桐生織とは群馬県桐生市の織物産業です。長い歴史と伝統があり、織物が出来上がるまでの7つの技法は国の伝統工芸品に指定されています。古代より伝わる織物を紡ぎ継承してゆく役割を果たす桐生織職人の仕事と、それを目指すにはどうすればよいのか、またその将来性を見い出すことはできるのでしょうか。
「桐生織」ってどんなもの?
初めに桐生織について知りましょう。
桐生織の歴史は古く1300年前の奈良時代に始まったと言われています。新田義貞の旗揚げや関ヶ原の戦いで徳川家康が桐生絹で軍旗を作ったことで名声を高め、江戸幕府の保護もあり高級織物を生産します。

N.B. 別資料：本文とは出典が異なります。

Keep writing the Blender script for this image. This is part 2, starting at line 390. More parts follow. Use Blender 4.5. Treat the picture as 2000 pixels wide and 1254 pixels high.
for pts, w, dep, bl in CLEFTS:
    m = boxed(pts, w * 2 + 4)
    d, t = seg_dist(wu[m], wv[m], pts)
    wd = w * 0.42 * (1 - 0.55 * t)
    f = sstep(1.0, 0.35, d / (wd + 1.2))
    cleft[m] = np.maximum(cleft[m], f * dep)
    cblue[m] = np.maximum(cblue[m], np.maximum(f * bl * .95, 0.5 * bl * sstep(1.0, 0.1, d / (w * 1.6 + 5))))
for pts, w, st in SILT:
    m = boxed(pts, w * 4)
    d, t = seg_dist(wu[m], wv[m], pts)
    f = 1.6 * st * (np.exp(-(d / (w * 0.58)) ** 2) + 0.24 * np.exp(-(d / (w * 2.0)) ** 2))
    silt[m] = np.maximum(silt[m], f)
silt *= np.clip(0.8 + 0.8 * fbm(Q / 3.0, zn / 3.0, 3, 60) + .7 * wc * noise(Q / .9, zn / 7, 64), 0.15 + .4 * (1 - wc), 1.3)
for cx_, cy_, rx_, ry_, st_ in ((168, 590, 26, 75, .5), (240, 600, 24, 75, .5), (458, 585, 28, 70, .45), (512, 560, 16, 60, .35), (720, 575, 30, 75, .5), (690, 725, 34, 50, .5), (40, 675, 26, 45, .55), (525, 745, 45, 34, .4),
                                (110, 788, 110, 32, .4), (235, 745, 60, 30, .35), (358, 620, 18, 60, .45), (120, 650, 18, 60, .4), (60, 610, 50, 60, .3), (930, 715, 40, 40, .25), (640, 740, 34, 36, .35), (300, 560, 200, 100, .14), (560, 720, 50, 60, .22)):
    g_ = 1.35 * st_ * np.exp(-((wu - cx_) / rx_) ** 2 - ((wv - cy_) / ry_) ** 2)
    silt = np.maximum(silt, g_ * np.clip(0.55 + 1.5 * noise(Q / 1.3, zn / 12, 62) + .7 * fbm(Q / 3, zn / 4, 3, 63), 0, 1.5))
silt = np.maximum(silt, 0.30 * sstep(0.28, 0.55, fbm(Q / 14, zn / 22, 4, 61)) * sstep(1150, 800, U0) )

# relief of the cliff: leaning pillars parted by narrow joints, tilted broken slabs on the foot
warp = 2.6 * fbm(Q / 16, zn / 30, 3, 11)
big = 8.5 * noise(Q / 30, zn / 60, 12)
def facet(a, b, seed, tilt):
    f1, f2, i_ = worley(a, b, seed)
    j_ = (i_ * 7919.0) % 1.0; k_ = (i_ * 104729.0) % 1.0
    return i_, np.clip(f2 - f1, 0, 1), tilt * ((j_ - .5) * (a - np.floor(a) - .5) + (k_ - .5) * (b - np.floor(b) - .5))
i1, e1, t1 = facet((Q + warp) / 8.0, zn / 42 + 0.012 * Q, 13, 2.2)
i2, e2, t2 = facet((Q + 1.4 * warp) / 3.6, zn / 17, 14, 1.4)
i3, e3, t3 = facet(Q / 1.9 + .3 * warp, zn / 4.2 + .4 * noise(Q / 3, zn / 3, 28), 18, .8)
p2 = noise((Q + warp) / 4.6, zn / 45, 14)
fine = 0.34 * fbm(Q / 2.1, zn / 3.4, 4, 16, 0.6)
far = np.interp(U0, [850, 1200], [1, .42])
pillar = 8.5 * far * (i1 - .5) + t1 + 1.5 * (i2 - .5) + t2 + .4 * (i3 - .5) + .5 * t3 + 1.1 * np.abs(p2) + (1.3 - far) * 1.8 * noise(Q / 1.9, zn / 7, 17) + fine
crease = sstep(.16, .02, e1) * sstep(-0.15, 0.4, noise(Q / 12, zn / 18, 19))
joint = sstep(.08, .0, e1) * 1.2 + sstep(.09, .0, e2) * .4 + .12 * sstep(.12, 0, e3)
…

明治以降は世界中に輸出されるまでに発展し、昭和の中ごろまで京都の西陣織と並んで日本を支えた伝統ある織物です。
桐生織職人の仕事と求められるもの
織職人の仕事は単に織物を織るだけではなく、織物ができあがるまでの一連の様々な工程が仕事になります。製糸から始まり染色や撚糸、意匠(デザイン)などを経て機織り、補修作業までいくつもの工程があるため伝統の技術と最新技術、デザインや染色の知識を学ぶことになりますのでそれらを学び習得するには一定期間の修行が必要となります。
また、一昔前のように織物を生産すれば売れるという時代ではなくなっているため、職人自らお客と接する機会を持つことも大切な仕事です。例えば全国で開催される伝統工芸展や和服の販売店で、自社の製品を販売する。さらに独立を目指す場合や工房の運営に携わるのであれば、ファッションやデザインだけでなく経営やマーケティング、販売に関する知識なども備わっていたほうが良いでしょう。
桐生織職人になるには
桐生織職人になるには特別な資格は必要ありません。まず先に桐生の織物会社や繊維会社に就職し働きながら技術を学んでいく人もいれば、服飾(ファッション)関係や美術系の大学・短大・専門学校に進学した後に就職し学んでいく方法もあります。
また、高等学校なら桐生織の地元である桐生市に桐生工業高校があります。こちらの高校の染色デザイン科では染色や織物に関するデザイン・染色技術の基礎やハイテク技術の基礎などを学ぶことができます。
いずれにしても現場での知識と技術の習得には10年前後を要することになりますので、その期間を無事に終えて修行先で認められれば一人前の職人ということになります。
桐生織職人の収入
桐生織職人だけでなく技術職全般にいえることですが、一人前になるまでには何年もの時間がかかります。そのため仕事といっても見習いであり、職場は技術習得のための学びの場です。
勤務先の規模や雇用形態、どのような技術を学ぶのかにもよりますがひと月に稼げる金額は13~16万円程度(800円のアルバイト見習いスタートから、月16万円の年間休日112日の求人まで様々、時期によっても変動)なので「桐生織が好きでそれを学びながら収入が得られる!」と思える位でないと、長く続けるのは難しいかもしれません。また指導者となる職人さんとの相性も大きいと思います。
しかし、独立し自分の工房を持てるようになれば、販売戦略次第では世界のマーケットへ挑戦することも可能ですので、大きな収入を得ることも夢ではないでしょう。